Lentils

It’s interesting to notice how hard it is to think without thinking morally. I suppose it can be done, but one would have to be ruthlessly, dedicatedly, vigilantly selfish and solipsistic. Psychopaths can do that, by definition, but it must be very difficult for everyone else. (Autistic people are another exception but autism is a disability, so that’s a separate issue.) We think with our emotions, as Antonio Damasio has helped to make even clearer than it was before; most of our emotions are related to attraction or aversion; once we become aware, at about age 4, that other people have minds just as we do, we understand that other people have likes and dislikes just as we do. This means that we start to learn very early in life that which we need to know in order to think morally. It is possible to avoid or delay or enfeeble this learning process – but it’s not easy. If our parents and siblings don’t teach us, then other people do, sooner or later. We have to be very dense not to understand that if we hurt people, they don’t like it, and we have to be very callous not to eventually get to the thought that we ought not to do things to people that they don’t like.

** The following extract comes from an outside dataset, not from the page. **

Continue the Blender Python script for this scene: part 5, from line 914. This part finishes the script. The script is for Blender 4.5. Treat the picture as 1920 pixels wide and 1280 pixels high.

Of course, after that there is the challenging and stimulating process of rationalizing our desires to hurt or damage or hinder people. It’s hard to be entirely solipsistic, but it’s easy to come up with reasons to explain why certain people must be subordinated or exploited or enslaved or raped or tortured or killed or all those. One quick and easy method is just to invoke a deity – ‘God says so.’ Custom, tradition, our people, the tribe, the nation can serve the same purpose. Secular liberals who oppose subordination and slavery and torture don’t have it so easy – we have to come up with something better than a one or two word label for our moral reasons. This takes awhile, and a number of words; this fact often leads observers to think that secular liberals have a weaker case than theists and traditionalists do. That’s wrong. Theists and traditionalists are the ones who have the weaker case; ‘God says so’ and ‘we have always done it this way’ are worthless reasons for doing anything. But fortunately we are not cats or wolves; we can decide to eat lentils instead of animals and we can spend time and words explaining why cruelty is bad.